EU water quality target

Achieving good status involves meeting certain standards for the ecology, chemistry and quantity of waters. Ecological status is the best overall indicator of how healthy a body of water is. It takes into account how pollution, habitat degradation, climate change, and other pressures like the number of man-made dams impact the quality of the water.

The top pressures responsible hindering progress  in meeting the EU targets include barriers like dams, land reclamation, and channelization, which change the flow of rivers or streams; diffuse source pollution like farm run-off; and point source pollution such as waste water discharge from sewers. The main impacts on surface water bodies are nutrient enrichment, chemical pollution and altered habitats due to morphological changes.

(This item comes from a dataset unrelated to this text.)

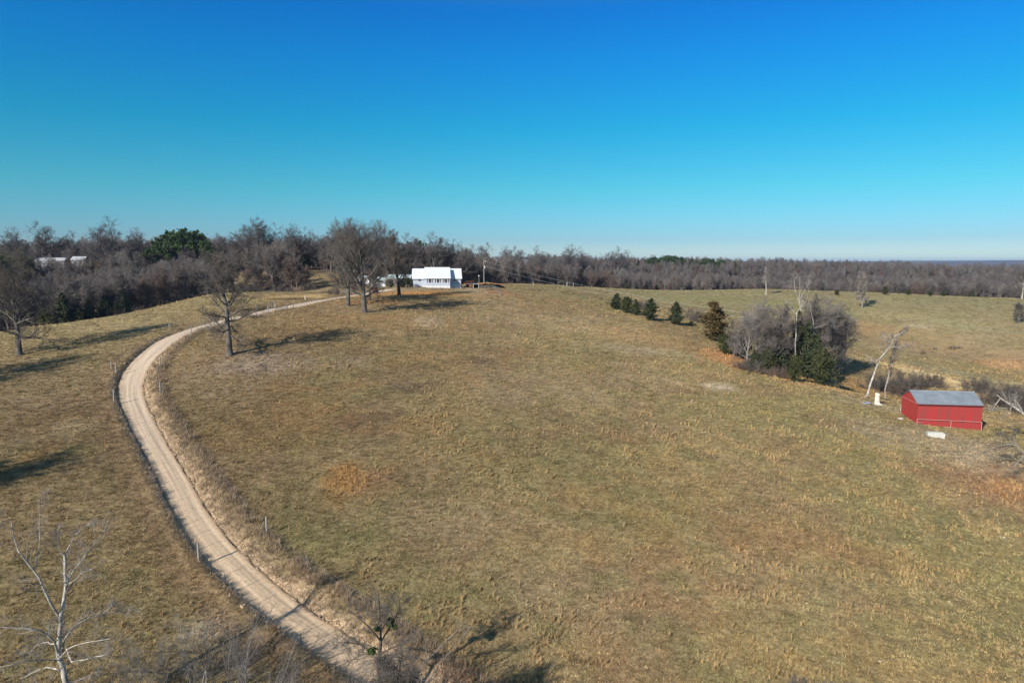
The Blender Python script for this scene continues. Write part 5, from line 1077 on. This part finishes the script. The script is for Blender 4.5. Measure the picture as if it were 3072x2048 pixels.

Monitoring and reporting are the main tools used to classify the health of EU waters. EU Member States define the status based on a scale from high, good, and moderate to poor and bad status for surface waters and two classes, good or poor, for groundwater. Monitoring is meant to track the effectiveness of measures to clean up water bodies and achieve the EU’s ‘good status’ target.

EU Member States are currently in their second monitoring and reporting cycle (2015-2021) under the EU Water Framework Directive. This round includes 89,000 rivers, 18,000 lakes, 13,000 groundwater sites, and 3,600 coastal and estuary waters. Reporting from Greece, Ireland, Lithuania and from parts of Spain could not be included in the report.